Nova Scotia’s new Aquaculture Review Board refuses to rule on legality of existing Cooke farm at Rattling Beach

by
editorial staff

Cooke Aquaculture’s 20-cage salmon farm at Rattling Beach in Nova Scotia is at centre of hearings.

On Tuesday, the Nova Scotia government was shielded from questions about why it allowed a salmon farm owned by seafood giant Cooke Aquaculture to operate outside its lease boundary for years, when the province’s newly created Aquaculture Review Board refused to rule on the legality of Cooke’s existing farm site at Rattling Beach.

According to a report from the Canadian Broadcast Corporation news service, the decision to shut down the line of inquiry came in a hearing into an application to expand the boundaries of Cooke’s open net pen salmon farm near Digby.

This is the first application to go before the quasi-judicial board, which was created to enhance public confidence in decisions surrounding aquaculture.

Operating outside the boundaries
“We are not a board of inquiry into the appropriateness or inappropriateness of aquaculture in the province,” said board chair Jean McKenna said on the second day of hearings in Yarmouth.

“Nothing is to be gained by calling evidence that is an attempt to criticize the enforcement branch of the Department of Environment or Department of Fisheries and Aquaculture.”

Cooke’s 20-cage salmon farm at Rattling Beach has been operating outside the original — and much smaller — lease boundary for many years.

The company does not want to add more cages or fish at the site. Right now the pens hold about 660,000 Atlantic salmon. Cooke subsidiary Kelly Cove Salmon is seeking a boundary amendment that would legitimize what has been going on at the site for decades.

Out of compliance
The provincial Department of Fisheries and Aquaculture knew Cooke was out of compliance as far back as 2011, according to the company.

Several aquaculture sites belonging to Cooke and other companies were also found to be non-compliant after the advent of more sophisticated global positioning technology, a Cooke official said Monday.

The province allowed Cooke to continue operations while it overhauled aquaculture rules. The company first applied for a boundary amendment to Rattling Beach in 2016.

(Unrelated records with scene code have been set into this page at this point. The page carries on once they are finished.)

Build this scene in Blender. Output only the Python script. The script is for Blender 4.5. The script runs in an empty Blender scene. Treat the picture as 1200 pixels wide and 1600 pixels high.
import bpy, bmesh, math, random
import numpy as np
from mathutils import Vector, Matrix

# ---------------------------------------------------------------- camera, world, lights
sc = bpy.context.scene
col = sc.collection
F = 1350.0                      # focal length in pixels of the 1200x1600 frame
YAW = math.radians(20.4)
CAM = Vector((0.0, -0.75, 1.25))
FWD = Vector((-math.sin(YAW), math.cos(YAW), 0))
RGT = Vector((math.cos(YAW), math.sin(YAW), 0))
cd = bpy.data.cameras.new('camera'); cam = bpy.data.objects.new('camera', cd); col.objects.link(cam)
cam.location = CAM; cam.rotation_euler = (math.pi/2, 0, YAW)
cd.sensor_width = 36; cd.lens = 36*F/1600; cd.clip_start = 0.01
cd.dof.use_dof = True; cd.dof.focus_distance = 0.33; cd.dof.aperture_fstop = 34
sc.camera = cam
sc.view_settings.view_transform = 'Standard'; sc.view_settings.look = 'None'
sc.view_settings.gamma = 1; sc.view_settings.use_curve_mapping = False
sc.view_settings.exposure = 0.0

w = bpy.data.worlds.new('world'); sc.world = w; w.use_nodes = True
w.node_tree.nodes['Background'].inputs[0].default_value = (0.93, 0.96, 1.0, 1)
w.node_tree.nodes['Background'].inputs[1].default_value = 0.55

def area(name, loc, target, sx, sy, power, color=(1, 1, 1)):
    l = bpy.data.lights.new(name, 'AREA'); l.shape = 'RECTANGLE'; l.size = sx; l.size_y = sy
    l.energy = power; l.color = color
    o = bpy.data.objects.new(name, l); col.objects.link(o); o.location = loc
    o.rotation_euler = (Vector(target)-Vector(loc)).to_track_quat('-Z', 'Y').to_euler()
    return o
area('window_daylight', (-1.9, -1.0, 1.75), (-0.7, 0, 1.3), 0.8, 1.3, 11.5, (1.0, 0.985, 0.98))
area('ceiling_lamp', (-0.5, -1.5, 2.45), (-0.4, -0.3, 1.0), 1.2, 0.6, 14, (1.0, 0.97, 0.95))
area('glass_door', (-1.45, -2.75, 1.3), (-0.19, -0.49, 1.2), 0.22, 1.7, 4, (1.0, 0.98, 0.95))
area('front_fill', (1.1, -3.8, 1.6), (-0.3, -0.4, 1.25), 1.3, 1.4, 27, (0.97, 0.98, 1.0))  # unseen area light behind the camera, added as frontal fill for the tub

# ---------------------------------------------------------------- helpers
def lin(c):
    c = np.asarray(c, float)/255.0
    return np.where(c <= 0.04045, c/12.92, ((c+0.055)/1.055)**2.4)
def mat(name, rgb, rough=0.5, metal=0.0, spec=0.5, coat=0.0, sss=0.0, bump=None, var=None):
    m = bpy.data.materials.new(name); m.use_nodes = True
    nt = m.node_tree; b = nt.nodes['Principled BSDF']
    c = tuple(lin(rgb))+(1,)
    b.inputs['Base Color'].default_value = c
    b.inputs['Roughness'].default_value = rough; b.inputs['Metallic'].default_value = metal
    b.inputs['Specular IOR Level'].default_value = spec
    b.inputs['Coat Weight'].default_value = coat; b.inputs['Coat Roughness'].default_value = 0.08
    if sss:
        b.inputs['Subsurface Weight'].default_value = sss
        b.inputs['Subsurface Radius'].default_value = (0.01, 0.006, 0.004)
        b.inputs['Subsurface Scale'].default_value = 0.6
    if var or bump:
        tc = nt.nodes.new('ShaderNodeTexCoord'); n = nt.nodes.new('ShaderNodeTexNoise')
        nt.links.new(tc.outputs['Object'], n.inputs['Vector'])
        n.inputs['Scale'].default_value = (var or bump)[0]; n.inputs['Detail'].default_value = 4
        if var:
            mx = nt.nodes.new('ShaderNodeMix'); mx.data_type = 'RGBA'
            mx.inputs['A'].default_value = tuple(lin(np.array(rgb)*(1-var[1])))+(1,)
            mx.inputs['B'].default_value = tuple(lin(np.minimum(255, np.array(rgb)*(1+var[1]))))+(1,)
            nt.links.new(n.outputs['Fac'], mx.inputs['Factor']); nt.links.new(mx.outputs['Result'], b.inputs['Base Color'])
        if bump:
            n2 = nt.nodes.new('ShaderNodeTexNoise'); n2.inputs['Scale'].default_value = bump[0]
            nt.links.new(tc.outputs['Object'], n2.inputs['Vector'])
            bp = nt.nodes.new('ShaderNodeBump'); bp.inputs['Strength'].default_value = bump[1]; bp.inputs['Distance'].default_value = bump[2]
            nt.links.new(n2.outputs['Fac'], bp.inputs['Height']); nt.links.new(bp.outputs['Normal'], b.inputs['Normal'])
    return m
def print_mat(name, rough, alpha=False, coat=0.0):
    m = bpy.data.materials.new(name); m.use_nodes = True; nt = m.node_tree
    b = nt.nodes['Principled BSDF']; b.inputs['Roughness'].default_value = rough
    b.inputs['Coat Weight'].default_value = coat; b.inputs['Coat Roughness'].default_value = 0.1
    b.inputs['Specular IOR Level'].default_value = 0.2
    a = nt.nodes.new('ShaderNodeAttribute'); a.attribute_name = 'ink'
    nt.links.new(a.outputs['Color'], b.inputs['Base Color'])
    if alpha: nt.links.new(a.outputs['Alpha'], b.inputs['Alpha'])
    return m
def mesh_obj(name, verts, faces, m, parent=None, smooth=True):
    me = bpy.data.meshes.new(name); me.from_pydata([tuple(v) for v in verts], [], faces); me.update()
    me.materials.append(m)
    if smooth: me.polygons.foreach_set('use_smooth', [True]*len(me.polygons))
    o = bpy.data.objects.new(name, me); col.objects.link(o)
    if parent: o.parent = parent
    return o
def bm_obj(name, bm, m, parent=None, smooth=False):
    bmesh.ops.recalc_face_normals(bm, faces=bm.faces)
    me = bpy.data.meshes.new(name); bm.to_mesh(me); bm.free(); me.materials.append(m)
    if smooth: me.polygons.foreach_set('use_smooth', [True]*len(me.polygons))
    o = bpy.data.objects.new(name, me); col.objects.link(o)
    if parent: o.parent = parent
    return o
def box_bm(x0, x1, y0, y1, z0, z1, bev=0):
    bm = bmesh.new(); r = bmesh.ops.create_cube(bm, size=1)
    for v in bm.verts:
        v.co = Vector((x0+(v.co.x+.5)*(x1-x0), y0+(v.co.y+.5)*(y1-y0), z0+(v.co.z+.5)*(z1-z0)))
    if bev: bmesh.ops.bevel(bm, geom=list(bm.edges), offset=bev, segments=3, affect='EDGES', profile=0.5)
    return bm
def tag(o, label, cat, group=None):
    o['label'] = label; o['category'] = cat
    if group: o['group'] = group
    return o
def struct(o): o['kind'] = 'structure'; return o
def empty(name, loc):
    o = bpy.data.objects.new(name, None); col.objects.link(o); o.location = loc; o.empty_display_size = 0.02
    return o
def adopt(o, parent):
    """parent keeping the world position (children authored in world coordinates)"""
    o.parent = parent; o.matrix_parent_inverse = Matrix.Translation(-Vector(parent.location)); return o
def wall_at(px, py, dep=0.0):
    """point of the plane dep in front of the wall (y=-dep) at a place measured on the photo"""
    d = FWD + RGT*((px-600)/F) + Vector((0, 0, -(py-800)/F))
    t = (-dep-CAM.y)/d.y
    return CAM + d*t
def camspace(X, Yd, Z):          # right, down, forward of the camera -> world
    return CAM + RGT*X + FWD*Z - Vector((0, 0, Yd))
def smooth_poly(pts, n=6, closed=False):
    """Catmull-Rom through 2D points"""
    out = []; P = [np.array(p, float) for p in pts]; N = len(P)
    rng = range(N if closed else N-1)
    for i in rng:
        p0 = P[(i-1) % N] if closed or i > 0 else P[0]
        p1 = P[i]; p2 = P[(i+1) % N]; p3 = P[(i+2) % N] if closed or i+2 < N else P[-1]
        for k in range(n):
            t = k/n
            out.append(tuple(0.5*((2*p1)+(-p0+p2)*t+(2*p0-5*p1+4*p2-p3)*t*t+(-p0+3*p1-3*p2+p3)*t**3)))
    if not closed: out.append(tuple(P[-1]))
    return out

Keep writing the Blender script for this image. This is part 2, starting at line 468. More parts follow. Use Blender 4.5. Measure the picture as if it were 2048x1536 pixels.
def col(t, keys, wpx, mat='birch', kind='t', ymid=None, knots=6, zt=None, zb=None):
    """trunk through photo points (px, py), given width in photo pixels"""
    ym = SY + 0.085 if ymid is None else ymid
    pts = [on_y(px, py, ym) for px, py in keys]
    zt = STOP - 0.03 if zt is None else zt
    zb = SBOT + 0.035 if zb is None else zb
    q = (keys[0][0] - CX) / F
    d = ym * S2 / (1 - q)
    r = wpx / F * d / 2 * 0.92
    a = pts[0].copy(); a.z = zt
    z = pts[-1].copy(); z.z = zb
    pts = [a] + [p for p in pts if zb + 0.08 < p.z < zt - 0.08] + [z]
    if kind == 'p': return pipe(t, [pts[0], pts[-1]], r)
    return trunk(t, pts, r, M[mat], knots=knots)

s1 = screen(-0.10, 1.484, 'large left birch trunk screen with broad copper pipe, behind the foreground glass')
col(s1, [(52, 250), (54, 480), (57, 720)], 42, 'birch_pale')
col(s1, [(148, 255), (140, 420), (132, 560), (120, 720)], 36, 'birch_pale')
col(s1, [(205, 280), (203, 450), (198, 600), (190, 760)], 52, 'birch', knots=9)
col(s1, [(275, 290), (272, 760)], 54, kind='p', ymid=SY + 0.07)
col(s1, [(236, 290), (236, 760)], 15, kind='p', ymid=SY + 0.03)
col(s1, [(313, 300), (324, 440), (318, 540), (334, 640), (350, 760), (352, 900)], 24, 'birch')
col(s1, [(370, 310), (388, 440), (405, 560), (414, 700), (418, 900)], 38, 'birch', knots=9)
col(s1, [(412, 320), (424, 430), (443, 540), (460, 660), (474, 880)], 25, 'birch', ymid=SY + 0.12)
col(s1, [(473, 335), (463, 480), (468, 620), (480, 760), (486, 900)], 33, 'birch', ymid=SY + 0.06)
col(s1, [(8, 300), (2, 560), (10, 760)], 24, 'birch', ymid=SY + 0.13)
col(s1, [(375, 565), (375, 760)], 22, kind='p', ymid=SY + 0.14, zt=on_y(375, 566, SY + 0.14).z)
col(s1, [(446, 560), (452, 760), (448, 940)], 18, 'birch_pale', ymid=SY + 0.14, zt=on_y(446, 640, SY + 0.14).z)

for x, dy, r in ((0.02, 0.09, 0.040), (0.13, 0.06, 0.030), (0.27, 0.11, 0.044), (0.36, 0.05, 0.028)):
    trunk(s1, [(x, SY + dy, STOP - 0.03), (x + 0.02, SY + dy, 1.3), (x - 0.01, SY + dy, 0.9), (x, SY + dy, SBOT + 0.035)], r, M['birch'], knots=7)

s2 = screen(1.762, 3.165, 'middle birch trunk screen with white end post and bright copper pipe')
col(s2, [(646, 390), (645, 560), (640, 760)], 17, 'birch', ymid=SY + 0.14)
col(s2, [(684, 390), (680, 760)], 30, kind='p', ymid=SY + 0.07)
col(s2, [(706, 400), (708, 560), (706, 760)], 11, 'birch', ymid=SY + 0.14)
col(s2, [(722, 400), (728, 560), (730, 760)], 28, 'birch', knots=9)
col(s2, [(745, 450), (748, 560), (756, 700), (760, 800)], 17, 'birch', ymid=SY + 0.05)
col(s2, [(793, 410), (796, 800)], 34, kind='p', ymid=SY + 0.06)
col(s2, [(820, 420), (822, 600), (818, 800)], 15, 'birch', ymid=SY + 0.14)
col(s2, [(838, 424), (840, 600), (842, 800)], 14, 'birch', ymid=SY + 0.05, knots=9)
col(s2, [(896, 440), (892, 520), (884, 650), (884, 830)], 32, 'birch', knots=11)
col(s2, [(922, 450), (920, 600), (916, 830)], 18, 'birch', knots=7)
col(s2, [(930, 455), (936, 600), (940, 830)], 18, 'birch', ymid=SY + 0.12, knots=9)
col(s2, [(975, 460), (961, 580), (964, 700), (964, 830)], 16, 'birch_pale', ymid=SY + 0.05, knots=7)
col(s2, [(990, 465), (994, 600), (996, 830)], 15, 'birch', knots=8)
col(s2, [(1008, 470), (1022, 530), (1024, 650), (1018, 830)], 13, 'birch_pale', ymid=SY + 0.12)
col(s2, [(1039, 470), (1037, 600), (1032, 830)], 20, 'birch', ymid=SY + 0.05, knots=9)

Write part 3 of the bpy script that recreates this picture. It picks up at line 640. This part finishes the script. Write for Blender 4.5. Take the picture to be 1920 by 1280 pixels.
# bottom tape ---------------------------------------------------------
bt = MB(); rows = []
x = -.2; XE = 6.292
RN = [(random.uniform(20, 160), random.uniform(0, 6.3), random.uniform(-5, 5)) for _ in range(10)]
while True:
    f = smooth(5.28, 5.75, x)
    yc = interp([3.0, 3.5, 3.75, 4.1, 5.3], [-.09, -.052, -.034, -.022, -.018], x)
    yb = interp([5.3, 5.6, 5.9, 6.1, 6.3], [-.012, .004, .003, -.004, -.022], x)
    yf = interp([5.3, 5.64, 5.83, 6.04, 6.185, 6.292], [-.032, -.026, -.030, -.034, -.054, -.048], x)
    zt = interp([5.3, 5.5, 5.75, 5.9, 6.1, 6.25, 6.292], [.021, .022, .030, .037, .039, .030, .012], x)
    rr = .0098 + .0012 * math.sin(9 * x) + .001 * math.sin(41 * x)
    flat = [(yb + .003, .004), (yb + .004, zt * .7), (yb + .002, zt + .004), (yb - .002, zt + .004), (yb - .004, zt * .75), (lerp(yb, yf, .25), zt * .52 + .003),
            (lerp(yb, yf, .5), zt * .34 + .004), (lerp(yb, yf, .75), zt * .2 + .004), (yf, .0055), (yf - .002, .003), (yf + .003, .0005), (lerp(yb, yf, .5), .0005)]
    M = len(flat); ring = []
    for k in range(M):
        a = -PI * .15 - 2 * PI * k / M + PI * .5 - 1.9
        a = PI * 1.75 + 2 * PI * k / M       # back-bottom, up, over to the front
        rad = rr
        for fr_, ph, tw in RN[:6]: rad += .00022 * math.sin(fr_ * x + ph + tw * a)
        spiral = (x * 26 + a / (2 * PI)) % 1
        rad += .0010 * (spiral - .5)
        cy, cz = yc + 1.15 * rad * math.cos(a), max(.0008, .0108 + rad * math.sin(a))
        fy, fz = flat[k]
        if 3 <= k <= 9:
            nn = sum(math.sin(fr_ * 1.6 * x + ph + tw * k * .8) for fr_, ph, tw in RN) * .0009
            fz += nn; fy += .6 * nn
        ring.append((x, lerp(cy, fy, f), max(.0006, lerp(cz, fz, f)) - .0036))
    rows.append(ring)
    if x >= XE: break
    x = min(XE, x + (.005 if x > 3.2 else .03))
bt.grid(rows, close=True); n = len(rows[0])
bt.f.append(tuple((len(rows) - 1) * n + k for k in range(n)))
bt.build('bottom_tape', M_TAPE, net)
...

In a statement issued on Monday, Kelly Cove Salmon said, “The application before the Board is to simply bring all moorings and equipment within the lease boundary on a farm that has been operating at this location since 1994 under the approval of the provincial regulator, Department of Fisheries and Aquaculture. This application represents no change whatsoever in equipment, location, or production increases.”